Michelangelo may have put hidden images of the human brain in some of his religious art.
Are there other examples of this, hidden messages or hidden images in art from that period? I know with modern films, directors like to put easter eggs and hidden messages in them. I’m sure art is no different.
Really it doesn’t have to be Renaissance art, just any pre-industrial art.
In The Last Supper by da Vinci, plotting the positions of everyone’s hands and the bread rolls on the table on a musical staff makes a nice, very harmonic piece of music. There are lots of youtube videos of the piece being played. Composers seem to agree that it would require a deliberate effort to arrange and wasn’t likely to be accidental.
Both could be mere chance, but IMO it isn’t really that much of a stretch. These guys inspired the term renaissance man. When approaching the creation of an epic piece of art in one medium it seems only natural and fitting to the times that they would incorporate their knowledge of other mediums - in these cases human anatomy and musical composition - into their works.

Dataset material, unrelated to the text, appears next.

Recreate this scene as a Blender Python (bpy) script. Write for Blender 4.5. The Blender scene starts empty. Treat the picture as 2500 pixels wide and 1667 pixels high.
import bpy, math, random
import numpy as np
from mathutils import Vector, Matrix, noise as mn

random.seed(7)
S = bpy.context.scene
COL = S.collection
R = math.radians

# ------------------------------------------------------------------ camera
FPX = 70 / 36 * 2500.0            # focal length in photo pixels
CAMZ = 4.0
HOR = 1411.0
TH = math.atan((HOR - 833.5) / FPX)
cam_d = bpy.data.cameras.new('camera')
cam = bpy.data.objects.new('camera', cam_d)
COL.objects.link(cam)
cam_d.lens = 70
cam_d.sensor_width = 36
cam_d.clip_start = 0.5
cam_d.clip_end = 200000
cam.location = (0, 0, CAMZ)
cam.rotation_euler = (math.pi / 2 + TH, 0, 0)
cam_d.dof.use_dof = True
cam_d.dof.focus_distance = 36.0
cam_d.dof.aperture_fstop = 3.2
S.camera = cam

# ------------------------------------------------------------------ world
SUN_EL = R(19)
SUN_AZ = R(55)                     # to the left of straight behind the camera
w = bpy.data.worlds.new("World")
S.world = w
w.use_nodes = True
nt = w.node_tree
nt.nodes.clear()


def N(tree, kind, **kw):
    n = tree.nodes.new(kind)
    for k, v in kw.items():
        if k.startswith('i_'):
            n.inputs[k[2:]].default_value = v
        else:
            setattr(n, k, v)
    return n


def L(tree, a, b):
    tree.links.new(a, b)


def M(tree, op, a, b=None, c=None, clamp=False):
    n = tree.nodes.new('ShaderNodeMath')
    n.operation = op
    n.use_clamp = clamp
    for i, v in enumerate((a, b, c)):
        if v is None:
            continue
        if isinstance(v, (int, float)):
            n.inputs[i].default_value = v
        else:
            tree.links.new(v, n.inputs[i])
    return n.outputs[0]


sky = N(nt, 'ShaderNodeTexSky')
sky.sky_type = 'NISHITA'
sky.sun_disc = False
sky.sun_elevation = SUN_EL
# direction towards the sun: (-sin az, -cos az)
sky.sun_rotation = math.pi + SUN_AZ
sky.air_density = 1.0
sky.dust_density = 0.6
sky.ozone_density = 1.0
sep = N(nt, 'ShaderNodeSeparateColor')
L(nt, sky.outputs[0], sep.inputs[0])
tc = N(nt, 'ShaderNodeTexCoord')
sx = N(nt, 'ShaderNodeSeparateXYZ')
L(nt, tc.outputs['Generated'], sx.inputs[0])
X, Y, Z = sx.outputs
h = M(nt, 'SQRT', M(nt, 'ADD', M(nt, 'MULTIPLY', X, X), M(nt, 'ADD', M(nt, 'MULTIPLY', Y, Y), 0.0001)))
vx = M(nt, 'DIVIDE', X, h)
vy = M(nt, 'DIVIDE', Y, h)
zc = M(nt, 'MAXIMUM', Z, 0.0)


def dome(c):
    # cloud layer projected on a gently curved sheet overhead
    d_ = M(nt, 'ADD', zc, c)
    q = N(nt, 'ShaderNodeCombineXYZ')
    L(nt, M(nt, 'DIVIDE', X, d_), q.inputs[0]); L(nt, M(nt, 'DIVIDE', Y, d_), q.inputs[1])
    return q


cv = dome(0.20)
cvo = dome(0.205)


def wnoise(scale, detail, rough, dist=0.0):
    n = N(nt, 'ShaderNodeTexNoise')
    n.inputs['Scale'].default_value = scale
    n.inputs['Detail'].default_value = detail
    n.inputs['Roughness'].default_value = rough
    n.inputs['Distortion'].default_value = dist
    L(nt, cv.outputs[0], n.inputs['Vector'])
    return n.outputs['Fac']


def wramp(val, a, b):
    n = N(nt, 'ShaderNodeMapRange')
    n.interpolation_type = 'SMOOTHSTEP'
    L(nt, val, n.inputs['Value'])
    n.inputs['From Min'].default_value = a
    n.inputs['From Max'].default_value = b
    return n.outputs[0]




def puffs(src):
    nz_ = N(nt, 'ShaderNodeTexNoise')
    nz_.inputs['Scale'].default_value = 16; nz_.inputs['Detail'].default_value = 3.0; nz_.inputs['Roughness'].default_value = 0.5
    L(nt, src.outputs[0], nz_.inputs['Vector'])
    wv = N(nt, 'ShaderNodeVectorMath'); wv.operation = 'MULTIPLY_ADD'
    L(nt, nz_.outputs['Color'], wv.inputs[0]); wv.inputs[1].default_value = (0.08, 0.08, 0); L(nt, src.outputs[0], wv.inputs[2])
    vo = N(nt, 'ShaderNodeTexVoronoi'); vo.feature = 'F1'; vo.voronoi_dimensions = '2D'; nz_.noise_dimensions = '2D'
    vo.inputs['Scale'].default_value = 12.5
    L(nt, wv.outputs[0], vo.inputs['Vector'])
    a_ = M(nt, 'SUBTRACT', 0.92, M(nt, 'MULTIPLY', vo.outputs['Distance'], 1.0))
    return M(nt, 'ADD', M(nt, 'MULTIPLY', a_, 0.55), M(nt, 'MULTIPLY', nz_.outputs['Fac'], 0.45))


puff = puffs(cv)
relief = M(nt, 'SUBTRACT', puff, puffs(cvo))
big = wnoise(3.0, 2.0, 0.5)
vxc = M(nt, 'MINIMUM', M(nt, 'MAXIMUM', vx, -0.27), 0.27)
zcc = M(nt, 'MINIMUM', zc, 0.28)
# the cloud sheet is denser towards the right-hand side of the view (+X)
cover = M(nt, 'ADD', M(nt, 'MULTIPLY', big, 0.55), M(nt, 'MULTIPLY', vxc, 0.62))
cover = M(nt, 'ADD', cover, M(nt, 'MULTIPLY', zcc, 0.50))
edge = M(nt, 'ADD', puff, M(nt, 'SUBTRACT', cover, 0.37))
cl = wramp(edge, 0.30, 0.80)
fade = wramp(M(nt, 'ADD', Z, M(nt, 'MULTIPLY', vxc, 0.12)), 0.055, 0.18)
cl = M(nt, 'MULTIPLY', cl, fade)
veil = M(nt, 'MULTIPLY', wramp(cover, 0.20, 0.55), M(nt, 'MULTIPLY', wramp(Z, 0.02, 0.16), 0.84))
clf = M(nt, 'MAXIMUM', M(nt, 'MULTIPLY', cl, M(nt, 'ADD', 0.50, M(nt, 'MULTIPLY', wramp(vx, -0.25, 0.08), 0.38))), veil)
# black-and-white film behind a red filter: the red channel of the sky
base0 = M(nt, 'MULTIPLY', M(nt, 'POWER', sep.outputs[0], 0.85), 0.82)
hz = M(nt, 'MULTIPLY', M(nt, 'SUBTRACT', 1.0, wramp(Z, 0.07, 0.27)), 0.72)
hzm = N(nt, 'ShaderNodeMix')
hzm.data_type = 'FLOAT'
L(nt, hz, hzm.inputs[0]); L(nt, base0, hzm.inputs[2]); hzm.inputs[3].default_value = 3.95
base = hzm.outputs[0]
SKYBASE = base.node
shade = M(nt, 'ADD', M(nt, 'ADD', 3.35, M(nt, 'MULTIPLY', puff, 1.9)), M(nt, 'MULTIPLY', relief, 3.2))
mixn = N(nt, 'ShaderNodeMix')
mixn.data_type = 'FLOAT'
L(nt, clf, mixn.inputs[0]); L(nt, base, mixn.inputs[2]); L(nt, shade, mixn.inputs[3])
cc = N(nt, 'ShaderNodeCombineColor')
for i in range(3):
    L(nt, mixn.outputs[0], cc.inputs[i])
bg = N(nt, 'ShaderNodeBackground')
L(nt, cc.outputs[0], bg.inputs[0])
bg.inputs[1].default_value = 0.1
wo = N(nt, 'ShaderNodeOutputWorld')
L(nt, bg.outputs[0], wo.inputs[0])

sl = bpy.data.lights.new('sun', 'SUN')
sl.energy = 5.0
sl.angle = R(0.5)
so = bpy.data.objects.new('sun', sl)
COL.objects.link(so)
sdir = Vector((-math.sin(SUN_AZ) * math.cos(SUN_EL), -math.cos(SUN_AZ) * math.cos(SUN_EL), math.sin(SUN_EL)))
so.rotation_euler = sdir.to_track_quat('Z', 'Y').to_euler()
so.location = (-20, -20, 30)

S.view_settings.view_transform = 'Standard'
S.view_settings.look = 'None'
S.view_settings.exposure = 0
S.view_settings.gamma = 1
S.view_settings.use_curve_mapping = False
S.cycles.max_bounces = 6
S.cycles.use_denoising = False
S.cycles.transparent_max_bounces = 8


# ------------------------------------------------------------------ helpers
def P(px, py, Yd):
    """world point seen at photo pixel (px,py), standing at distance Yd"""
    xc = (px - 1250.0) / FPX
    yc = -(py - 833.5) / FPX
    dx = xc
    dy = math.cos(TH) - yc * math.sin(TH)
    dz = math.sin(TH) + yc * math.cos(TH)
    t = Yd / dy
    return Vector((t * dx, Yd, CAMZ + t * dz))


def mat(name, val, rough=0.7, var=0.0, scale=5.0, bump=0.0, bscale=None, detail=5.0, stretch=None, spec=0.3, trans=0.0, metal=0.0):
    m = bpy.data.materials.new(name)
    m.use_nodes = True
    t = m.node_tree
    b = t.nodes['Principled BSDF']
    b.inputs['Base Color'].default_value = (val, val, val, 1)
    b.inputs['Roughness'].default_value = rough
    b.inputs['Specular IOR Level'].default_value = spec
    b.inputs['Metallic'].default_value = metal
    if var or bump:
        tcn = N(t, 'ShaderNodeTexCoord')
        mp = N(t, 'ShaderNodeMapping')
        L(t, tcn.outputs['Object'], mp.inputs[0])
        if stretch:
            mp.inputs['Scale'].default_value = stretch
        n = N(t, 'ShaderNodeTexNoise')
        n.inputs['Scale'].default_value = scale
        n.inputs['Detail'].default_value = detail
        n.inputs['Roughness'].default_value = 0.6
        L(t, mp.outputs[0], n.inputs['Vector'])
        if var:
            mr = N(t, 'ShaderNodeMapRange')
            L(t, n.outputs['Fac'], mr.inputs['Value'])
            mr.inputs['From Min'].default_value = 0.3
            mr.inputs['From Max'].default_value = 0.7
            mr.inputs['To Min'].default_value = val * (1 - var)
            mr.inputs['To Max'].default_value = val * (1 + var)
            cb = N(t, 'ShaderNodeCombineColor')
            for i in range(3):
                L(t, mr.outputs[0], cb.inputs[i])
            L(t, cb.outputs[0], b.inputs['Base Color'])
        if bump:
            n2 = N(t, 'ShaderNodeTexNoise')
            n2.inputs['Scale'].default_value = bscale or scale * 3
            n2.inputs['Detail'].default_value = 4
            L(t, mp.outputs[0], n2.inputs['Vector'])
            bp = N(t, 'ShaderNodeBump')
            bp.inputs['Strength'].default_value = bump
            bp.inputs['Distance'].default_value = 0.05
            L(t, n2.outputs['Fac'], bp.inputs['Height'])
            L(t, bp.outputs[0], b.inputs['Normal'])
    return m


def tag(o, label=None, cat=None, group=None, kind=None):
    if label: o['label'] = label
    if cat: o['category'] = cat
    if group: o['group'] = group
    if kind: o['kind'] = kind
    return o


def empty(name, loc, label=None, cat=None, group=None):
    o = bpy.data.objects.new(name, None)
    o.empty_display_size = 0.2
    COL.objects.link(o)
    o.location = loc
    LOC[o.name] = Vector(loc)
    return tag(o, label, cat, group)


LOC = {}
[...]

A recent novel that goes into great detail about hidden meanings in Renaissance paintings in the Prado in Madrid is The Master of the Prado by Javier Sierra.
The edition I read had colour reproductions of all the paintings discussed and the descriptions of the art was accurate, whatever faith you put in the ascribed meaning.
Holbein’s The Ambassadors contains a distorted (anamorphic) skull. In this case, there’s no question that that’s what it is.
The mirror in the Arnolfini Portrait shows the witnesses, but it’s disputed whether there’s a message intended there or not. There’s a lot of other symbolism, like the dog, but it’s not hidden.
Lots of paintings of that period had coded messages that were clearly intended. They weren’t as deeply hidden (or as ambiguous and controversial) as the ones in the OP, but they were clearly messages that weren’t necessarily obvious to modern eyes.
One is The Netherlandish Proverbs by Pieter Brueghel the Elder, painted in 1559. The painting depicts literal illustrations of over 100 proverbs. A few of these are familiar enough even today (“Belling the cat” , from the Aesop fable; “Armed to the teeth”), but most require some explanation. And quite a few are pretty …earthy:
These wouldn’t exactly be hidden to people at the time. It’s kind of like the 1960s cover of an issue of Boy’s Life I have that’s covered with such literal puns (a tree with a Square Root, A Driving Rain guiding a Football Coach… you get the idea)
Others are less obvious. Exactly what most of the meanings in Hieronymous Bosch’s paintings, a generation earlier than the elder Brueghel, is still debated. I can make rguments for several of the things in his so-called Garden of Earthly Delights*, but the majority of images in this and several of his other paitings is still open to dispute. I, for one, don’t acceopt the weirdo assertions of Wilhelm Fraenger, which gets a lot of publicity just because his interpretations are so odd.
Another odd thing about a couple of Bosch paintings – his Saint John on Patmos ( St. John the Evangelist on Patmos - Wikipedia ) bears a startling resemblance to the Groom in his painting of The Wedding Feast at Cana ( The Marriage Feast at Cana (Bosch) - Wikipedia ) . This is probably because of a medieval legend that held that the groom WAS John, who when he saw the miracle of wine and water was so convinced of the divinity of Christ that he forsook his wife and immediately became a disciple. Again, this was likely more familiar to people of the day than to people today. Is it a “:hiddemn meaning” or not?
*It would help if we knew what Bosch himself called the painting. This name wasn’t applied to it until well after his death. The earliest name we have for it is The Strawberry Plant.
How do you know? Certainly one of his contemporaries braggedabout doing *exactly *that to impress a potential client: Baccio Bandinelli: "I will show you that I know how to dissect the brain, and also living men, as I have dissected dead ones to learn my art”
And Leonardo’s own sketches show that he did a lot more than just surface dissection.
So why do you think Michelangelo was any different?
Wow, lots of things to look at. Why are the pizzas on the roof? The archer doesn’t seem to be shooting at anything, although there are flying geese elsewhere.
Interesting you should mention that, even if in a facetious manner, because da Vinci actually wrote backwards - or more precisely used mirrored writing. You could read his writing if held up to a mirror, like the way “ambulance” is written on the front of ambulances. Nobody knows exactly why he did this. He could also write normally. But it serves as another example of how he did mentally-difficult things simply because he could, and enjoyed using the supercomputer we all come equipped with to the fullest extent he could. This very well could include putting ‘easter eggs’ in various works.